Wichtig | Übersendet der Versicherer Stornogefahrmitteilungen durch die Post, so darf er grundsätzlich darauf vertrauen, dass die Postsendung ordnungsgemäß befördert wird und, wenn sie im Bundesgebiet werktags aufgegeben wird, am folgenden Werktag ausgeliefert wird. Geht eine Stornogefahrmitteilung gleichwohl auf dem Postweg verloren, so ist dies - und damit ebenso das hierauf zurückzuführende Unterbleiben von Nachbearbeitungsmaßnahmen des Versicherungsvertreters - ein Umstand, den der Versicherer nicht im Sinne des § 87a Abs. 3 Satz 2 HGB zu vertreten hat. Die Konsequenz daraus ist: Der Versicherer muss nur nachweisen, dass er die Stornogefahrmitteilung rechtzeitig versendet hat, nicht aber den Zugang der Stornogefahrmitteilung beim Vertreter (BGH, Urteil vom 1.12.2010, Az. VIII ZR 310/09; Abruf-Nr. 110310, NJW 2011, 1590).

 

Inhalt der Stornogefahrmitteilung

Der Vertreter muss diejenigen Informationen erhalten, die er aus objektiver Sicht für eine sachgerechte und erfolgreiche Nachbearbeitung benötigt. Die Kopie eines Mahnschreibens kann ausreichen (OLG Brandenburg, Urteil vom 7.10.2010, Az. 12 U 96/09; Abruf-Nr. 103644). Die bloße Mitteilung über nicht gezahlte Prämien reicht als Inhalt einer Stornogefahrmitteilung dagegen nicht.

 

Wichtig | Stornogefahrmitteilungen müssen nicht unterschrieben sein (OLG Brandenburg, Urteil vom 10.1.2013, Az. 5 U 54/11; Abruf-Nr. 140138).

 

Rechtzeitiger Zugang der Stornogefahrmitteilung

Der Versicherer muss die Mitteilung so rechtzeitig versenden, dass der Vertreter sich sinnvoll und mit Aussicht auf Erfolg um eine Rettung des Vertrags bemühen kann.
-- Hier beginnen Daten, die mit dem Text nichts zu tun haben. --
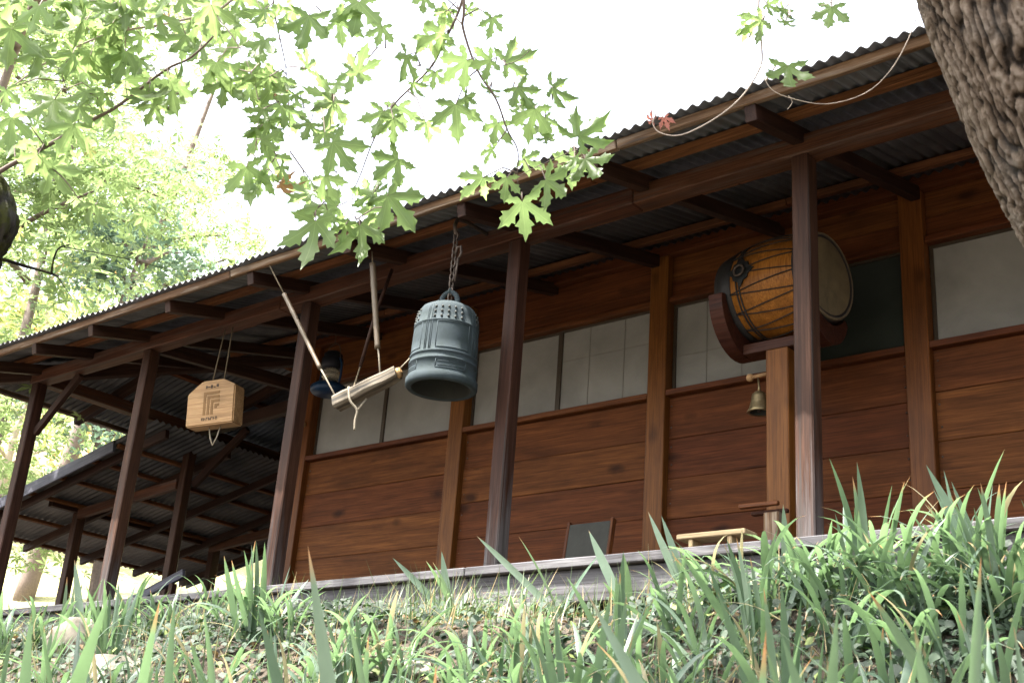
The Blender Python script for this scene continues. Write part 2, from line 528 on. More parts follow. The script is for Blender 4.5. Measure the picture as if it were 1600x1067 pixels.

Der Versicherer muss den Vertreter unverzüglich auf die Gefahr der Stornierung des betroffenen Versicherungsvertrags hinweisen. Unverzüglich bedeutet ohne schuldhaftes Zögern (§ 121 Abs. 1 BGB).

 

Der Versicherer muss sich daher so bald, wie es ihm nach den Umständen möglich und zumutbar ist, gegenüber dem Versicherungsvertreter erklären. Die Anforderungen an den Versicherer dürfen dabei nicht überspannt werden. Ergibt sich nach einem Klärungsversuch des Versicherers eine Stornogefahr - was regelmäßig anzunehmen sein dürfte, wenn eine Reaktion auf eine standardisierte Anfrage in angemessener Frist nicht erfolgt - darf der Versicherer mit der entsprechenden Mitteilung an den Vertreter in der Regel nicht mehr als zwei Wochen abwarten (BGH, Urteil vom 28.6.2012, Az. VII ZR 130/12; Abruf-Nr. 140135, NJW 2012, 3305).

 

Wichtig | Die Zusendung der Stornogefahrmitteilung an eine Führungskraft des Vertreters genügt nicht. Daraus kann nicht auf den Zugang beim Vertreter selbst geschlossen werden (OLG Brandenburg, Urteil vom 10.1.2013, Az. 5 U 54/11; Abruf-Nr. 140138).

 

FAZIT | Oft sind es Details, die darüber entscheiden, ob der Versicherer ausreichend nachgearbeitet oder dem Vertreter die Stornogefahr wirksam mitgeteilt hat. Dieser Umstand liefert Ihnen als Vertreter viele gute Argumente, mit denen Sie sich - mit Unterstützung eines auf das Handelsvertreterrecht spezialisierten Rechtsanwalts - gegen Povisionsrückforderungen wehren können.